**Directions:** Once the pictures are set aside, transcribe the remaining data exactly.

**Given information:**
[start]

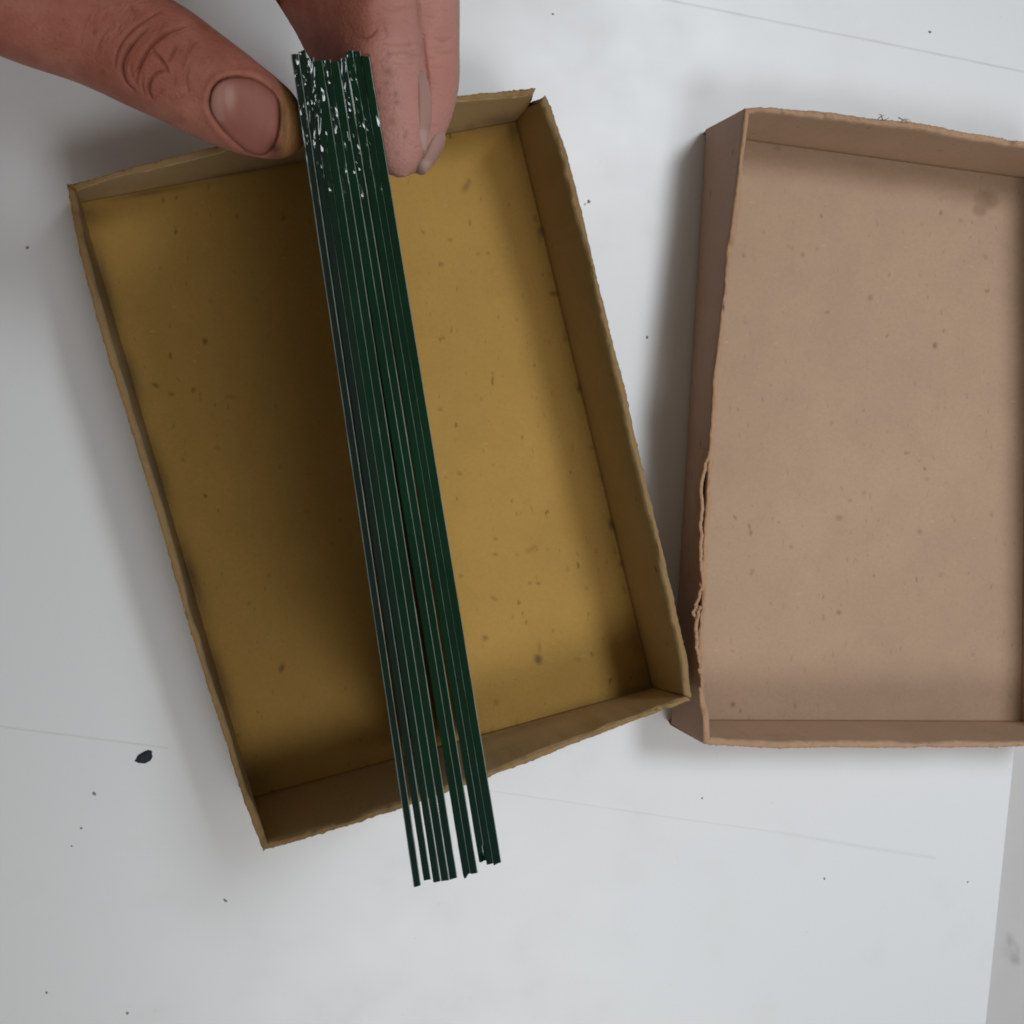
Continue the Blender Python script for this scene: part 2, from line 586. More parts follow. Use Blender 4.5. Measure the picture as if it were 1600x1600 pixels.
# soiling: glue residue and grime along the seams and in the corners
sr = np.random.default_rng(3)
tray_spots = [(320, 533, 4, 5, 0, 1.4), (243, 602, 6, 3, 30, 1.4), (268, 616, 5, 3, 0, 1.3), (302, 610, 3, 5, 10, 1.1), (440, 1044, 4, 7, 15, 1.5), (430, 634, 3, 3, 0, .8),
              (841, 1030, 6, 8, -10, 1.5), (843, 1012, 3, 10, 0, .6), (846, 362, 6, 9, -15, 1.2), (866, 459, 8, 4, 10, 1.4), (905, 607, 4, 8, -15, 1.2), (955, 820, 4, 10, -10, 1.4),
              (971, 880, 4, 6, 0, 1.0), (728, 292, 5, 9, 30, .9), (733, 283, 3, 5, -30, .8), (758, 996, 5, 3, 20, 1.1), (830, 858, 10, 4, -30, .6), (774, 842, 4, 3, 0, .8),
              (774, 866, 4, 3, 0, .9), (828, 911, 3, 3, 0, .9), (840, 911, 3, 3, 0, .9), (887, 890, 3, 4, 0, .7), (916, 919, 3, 3, 0, .7), (720, 900, 4, 3, 0, .8), (772, 935, 6, 3, 40, .7),
              (718, 740, 4, 3, 0, .9), (690, 413, 4, 4, 0, .8), (703, 375, 4, 3, 0, .7), (748, 397, 3, 3, 0, .7), (763, 396, 3, 3, 0, .8), (692, 528, 4, 3, 0, .8), (688, 640, 4, 3, 10, .8),
              (775, 1097, 5, 5, 0, .7), (756, 1000, 4, 3, 0, .6), (903, 1030, 6, 4, 0, .5), (340, 700, 6, 3, 20, .6), (480, 800, 4, 3, 0, .6), (360, 620, 8, 3, 0, .5), (420, 900, 3, 3, 0, .7),
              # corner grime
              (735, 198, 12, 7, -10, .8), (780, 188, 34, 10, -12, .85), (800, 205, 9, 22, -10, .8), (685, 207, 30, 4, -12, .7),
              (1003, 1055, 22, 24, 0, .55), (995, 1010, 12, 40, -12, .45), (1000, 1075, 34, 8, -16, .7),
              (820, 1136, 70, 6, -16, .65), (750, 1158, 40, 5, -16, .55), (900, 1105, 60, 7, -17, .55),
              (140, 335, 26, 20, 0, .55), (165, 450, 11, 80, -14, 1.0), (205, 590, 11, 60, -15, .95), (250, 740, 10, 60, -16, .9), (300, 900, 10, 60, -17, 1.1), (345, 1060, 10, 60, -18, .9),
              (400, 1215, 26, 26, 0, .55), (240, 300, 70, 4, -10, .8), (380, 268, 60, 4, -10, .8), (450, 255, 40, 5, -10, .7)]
for k in range(14):                                   # crumbs caught along the right-hand and lower seams
    u = sr.uniform()
    x, y = polyline(f_right, 100)[int(u * 99)]
    tray_spots.append((x - sr.uniform(0, 8), y, sr.uniform(2, 5), sr.uniform(3, 9), -14, sr.uniform(.25, .8)))
for k in range(24):
    x, y = polyline(f_left if k % 2 else f_bot, 100)[int(sr.uniform() * 99)]
    tray_spots.append((x + sr.uniform(0, 8), y - sr.uniform(0, 6), sr.uniform(2, 6), sr.uniform(3, 8), sr.uniform(-40, 10), sr.uniform(.4, 1.0)))
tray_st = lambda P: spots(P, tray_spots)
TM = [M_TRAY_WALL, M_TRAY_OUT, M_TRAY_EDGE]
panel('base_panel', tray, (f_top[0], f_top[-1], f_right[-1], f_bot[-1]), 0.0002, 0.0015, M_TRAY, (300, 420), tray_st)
def tear_top(s, v):
    return -0.0022 * smoothstep(s, 0.93, 1.0) * smoothstep(np.full_like(s, v), 0.45, 1.0)
def tear_right(s, v):
    return 0.0026 * smoothstep(1 - s, 0.95, 1.0) * smoothstep(np.full_like(s, v), 0.40, 1.0)
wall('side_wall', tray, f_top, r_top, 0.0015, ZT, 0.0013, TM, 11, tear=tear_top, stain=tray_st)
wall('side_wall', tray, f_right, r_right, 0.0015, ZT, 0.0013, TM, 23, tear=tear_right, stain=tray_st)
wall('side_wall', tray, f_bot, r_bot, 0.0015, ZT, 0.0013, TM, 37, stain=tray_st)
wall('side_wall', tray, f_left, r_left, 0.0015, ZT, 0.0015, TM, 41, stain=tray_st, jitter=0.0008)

# --- tan lid lying open side up
ZL = 0.0345
lid = empty('shallow_cardboard_box', tuple(atz(1340, 670, 0.0)), 'tan brown cardboard lid of a box, lying open side up on the right', 'cardboard box')
l_top = [(1107, 211), (1606, 280)]
l_right = [(1606, 280), (1595, 1126)]
l_bot = [(1595, 1126), (1053, 1124)]
l_left = [(1053, 1124), (1107, 211)]
q_top = [(1165, 169), (1180, 167), (1255, 171), (1337, 181), (1412, 190), (1506, 208), (1592, 221), (1722, 240)]
q_right = [(1722, 240), (1716, 1168)]
q_bot = [(1716, 1168), (1600, 1166), (1400, 1168), (1190, 1167), (1101, 1162)]
q_left = [(1101, 1162), (1094, 1069), (1098, 960), (1101, 850), (1107, 719), (1114, 600), (1131, 456), (1142, 362), (1154, 265), (1165, 169)]
lid_spots = [(1541, 312, 20, 15, 10.5, .85), (1531, 328, 12, 10, 10.5, .85), (1461, 540, 4, 5, 0, 1.4), (1360, 465, 4, 5, 0, .9), (1311, 957, 4, 4, 0, 1.3), (1145, 1101, 4, 4, 0, 1.2),
             (1311, 809, 6, 4, 0, .9), (1437, 831, 4, 4, 0, .9), (1540, 402, 4, 4, 0, .9), (1501, 344, 3, 3, 0, .9), (1254, 398, 3, 4, 0, .8), (1277, 389, 3, 3, 0, .6), (1232, 385, 4, 3, 0, .5),
             (1175, 894, 3, 6, 20, .8), (1549, 804, 3, 4, 0, .8), (1236, 854, 3, 3, 0, .8), (1165, 504, 4, 3, 20, .5), (1215, 231, 5, 4, 0, .7), (1520, 1023, 3, 3, 0, .6), (1145, 1017, 3, 3, 0, .6),
             (1350, 770, 4, 4, 0, .5), (1328, 782, 4, 3, 0, .6), (1470, 898, 4, 4, 0, .45), (1449, 748, 4, 3, 0, .45), (1340, 255, 30, 5, 8, .25), (1450, 268, 40, 5, 8, .2)]
for k in range(8):
    lid_spots.append((sr.uniform(1110, 1590), sr.uniform(240, 1120), sr.uniform(1.5, 3), sr.uniform(1.5, 3.5), sr.uniform(0, 90), sr.uniform(.15, .4)))
lid_st = lambda P: spots(P, lid_spots)
LM = [M_LID_WALL, M_LID_OUT, M_LID_EDGE]
panel('base_panel', lid, (l_top[0], l_top[-1], l_right[-1], l_bot[-1]), 0.0002, 0.0015, M_LID, (300, 480), lid_st, grow=0.0004)
wall('side_wall', lid, l_top, q_top, 0.0015, ZL, 0.0014, LM, 51, round_r=0.0014, jitter=0.0004)
wall('side_wall', lid, l_right, q_right, 0.0015, ZL, 0.0016, LM, 63, round_r=0.0016)
wall('side_wall', lid, l_bot, q_bot, 0.0015, ZL, 0.0016, LM, 77, round_r=0.0016, jitter=0.0004)
wall('side_wall', lid, l_left, q_left, 0.0015, ZL, 0.0014, LM, 85, round_r=0.0016, jitter=0.0005)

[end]

**In response:**
Continue the Blender Python script for this scene: part 2, from line 586. More parts follow. Use Blender 4.5. Measure the picture as if it were 1600x1600 pixels.
# soiling: glue residue and grime along the seams and in the corners
sr = np.random.default_rng(3)
tray_spots = [(320, 533, 4, 5, 0, 1.4), (243, 602, 6, 3, 30, 1.4), (268, 616, 5, 3, 0, 1.3), (302, 610, 3, 5, 10, 1.1), (440, 1044, 4, 7, 15, 1.5), (430, 634, 3, 3, 0, .8),
              (841, 1030, 6, 8, -10, 1.5), (843, 1012, 3, 10, 0, .6), (846, 362, 6, 9, -15, 1.2), (866, 459, 8, 4, 10, 1.4), (905, 607, 4, 8, -15, 1.2), (955, 820, 4, 10, -10, 1.4),
              (971, 880, 4, 6, 0, 1.0), (728, 292, 5, 9, 30, .9), (733, 283, 3, 5, -30, .8), (758, 996, 5, 3, 20, 1.1), (830, 858, 10, 4, -30, .6), (774, 842, 4, 3, 0, .8),
              (774, 866, 4, 3, 0, .9), (828, 911, 3, 3, 0, .9), (840, 911, 3, 3, 0, .9), (887, 890, 3, 4, 0, .7), (916, 919, 3, 3, 0, .7), (720, 900, 4, 3, 0, .8), (772, 935, 6, 3, 40, .7),
              (718, 740, 4, 3, 0, .9), (690, 413, 4, 4, 0, .8), (703, 375, 4, 3, 0, .7), (748, 397, 3, 3, 0, .7), (763, 396, 3, 3, 0, .8), (692, 528, 4, 3, 0, .8), (688, 640, 4, 3, 10, .8),
              (775, 1097, 5, 5, 0, .7), (756, 1000, 4, 3, 0, .6), (903, 1030, 6, 4, 0, .5), (340, 700, 6, 3, 20, .6), (480, 800, 4, 3, 0, .6), (360, 620, 8, 3, 0, .5), (420, 900, 3, 3, 0, .7),
              # corner grime
              (735, 198, 12, 7, -10, .8), (780, 188, 34, 10, -12, .85), (800, 205, 9, 22, -10, .8), (685, 207, 30, 4, -12, .7),
              (1003, 1055, 22, 24, 0, .55), (995, 1010, 12, 40, -12, .45), (1000, 1075, 34, 8, -16, .7),
              (820, 1136, 70, 6, -16, .65), (750, 1158, 40, 5, -16, .55), (900, 1105, 60, 7, -17, .55),
              (140, 335, 26, 20, 0, .55), (165, 450, 11, 80, -14, 1.0), (205, 590, 11, 60, -15, .95), (250, 740, 10, 60, -16, .9), (300, 900, 10, 60, -17, 1.1), (345, 1060, 10, 60, -18, .9),
              (400, 1215, 26, 26, 0, .55), (240, 300, 70, 4, -10, .8), (380, 268, 60, 4, -10, .8), (450, 255, 40, 5, -10, .7)]
for k in range(14):                                   # crumbs caught along the right-hand and lower seams
    u = sr.uniform()
    x, y = polyline(f_right, 100)[int(u * 99)]
    tray_spots.append((x - sr.uniform(0, 8), y, sr.uniform(2, 5), sr.uniform(3, 9), -14, sr.uniform(.25, .8)))
for k in range(24):
    x, y = polyline(f_left if k % 2 else f_bot, 100)[int(sr.uniform() * 99)]
    tray_spots.append((x + sr.uniform(0, 8), y - sr.uniform(0, 6), sr.uniform(2, 6), sr.uniform(3, 8), sr.uniform(-40, 10), sr.uniform(.4, 1.0)))
tray_st = lambda P: spots(P, tray_spots)
TM = [M_TRAY_WALL, M_TRAY_OUT, M_TRAY_EDGE]
panel('base_panel', tray, (f_top[0], f_top[-1], f_right[-1], f_bot[-1]), 0.0002, 0.0015, M_TRAY, (300, 420), tray_st)
def tear_top(s, v):
    return -0.0022 * smoothstep(s, 0.93, 1.0) * smoothstep(np.full_like(s, v), 0.45, 1.0)
def tear_right(s, v):
    return 0.0026 * smoothstep(1 - s, 0.95, 1.0) * smoothstep(np.full_like(s, v), 0.40, 1.0)
wall('side_wall', tray, f_top, r_top, 0.0015, ZT, 0.0013, TM, 11, tear=tear_top, stain=tray_st)
wall('side_wall', tray, f_right, r_right, 0.0015, ZT, 0.0013, TM, 23, tear=tear_right, stain=tray_st)
wall('side_wall', tray, f_bot, r_bot, 0.0015, ZT, 0.0013, TM, 37, stain=tray_st)
wall('side_wall', tray, f_left, r_left, 0.0015, ZT, 0.0015, TM, 41, stain=tray_st, jitter=0.0008)

# --- tan lid lying open side up
ZL = 0.0345
lid = empty('shallow_cardboard_box', tuple(atz(1340, 670, 0.0)), 'tan brown cardboard lid of a box, lying open side up on the right', 'cardboard box')
l_top = [(1107, 211), (1606, 280)]
l_right = [(1606, 280), (1595, 1126)]
l_bot = [(1595, 1126), (1053, 1124)]
l_left = [(1053, 1124), (1107, 211)]
q_top = [(1165, 169), (1180, 167), (1255, 171), (1337, 181), (1412, 190), (1506, 208), (1592, 221), (1722, 240)]
q_right = [(1722, 240), (1716, 1168)]
q_bot = [(1716, 1168), (1600, 1166), (1400, 1168), (1190, 1167), (1101, 1162)]
q_left = [(1101, 1162), (1094, 1069), (1098, 960), (1101, 850), (1107, 719), (1114, 600), (1131, 456), (1142, 362), (1154, 265), (1165, 169)]
lid_spots = [(1541, 312, 20, 15, 10.5, .85), (1531, 328, 12, 10, 10.5, .85), (1461, 540, 4, 5, 0, 1.4), (1360, 465, 4, 5, 0, .9), (1311, 957, 4, 4, 0, 1.3), (1145, 1101, 4, 4, 0, 1.2),
             (1311, 809, 6, 4, 0, .9), (1437, 831, 4, 4, 0, .9), (1540, 402, 4, 4, 0, .9), (1501, 344, 3, 3, 0, .9), (1254, 398, 3, 4, 0, .8), (1277, 389, 3, 3, 0, .6), (1232, 385, 4, 3, 0, .5),
             (1175, 894, 3, 6, 20, .8), (1549, 804, 3, 4, 0, .8), (1236, 854, 3, 3, 0, .8), (1165, 504, 4, 3, 20, .5), (1215, 231, 5, 4, 0, .7), (1520, 1023, 3, 3, 0, .6), (1145, 1017, 3, 3, 0, .6),
             (1350, 770, 4, 4, 0, .5), (1328, 782, 4, 3, 0, .6), (1470, 898, 4, 4, 0, .45), (1449, 748, 4, 3, 0, .45), (1340, 255, 30, 5, 8, .25), (1450, 268, 40, 5, 8, .2)]
for k in range(8):
    lid_spots.append((sr.uniform(1110, 1590), sr.uniform(240, 1120), sr.uniform(1.5, 3), sr.uniform(1.5, 3.5), sr.uniform(0, 90), sr.uniform(.15, .4)))
lid_st = lambda P: spots(P, lid_spots)
LM = [M_LID_WALL, M_LID_OUT, M_LID_EDGE]
panel('base_panel', lid, (l_top[0], l_top[-1], l_right[-1], l_bot[-1]), 0.0002, 0.0015, M_LID, (300, 480), lid_st, grow=0.0004)
wall('side_wall', lid, l_top, q_top, 0.0015, ZL, 0.0014, LM, 51, round_r=0.0014, jitter=0.0004)
wall('side_wall', lid, l_right, q_right, 0.0015, ZL, 0.0016, LM, 63, round_r=0.0016)
wall('side_wall', lid, l_bot, q_bot, 0.0015, ZL, 0.0016, LM, 77, round_r=0.0016, jitter=0.0004)
wall('side_wall', lid, l_left, q_left, 0.0015, ZL, 0.0014, LM, 85, round_r=0.0016, jitter=0.0005)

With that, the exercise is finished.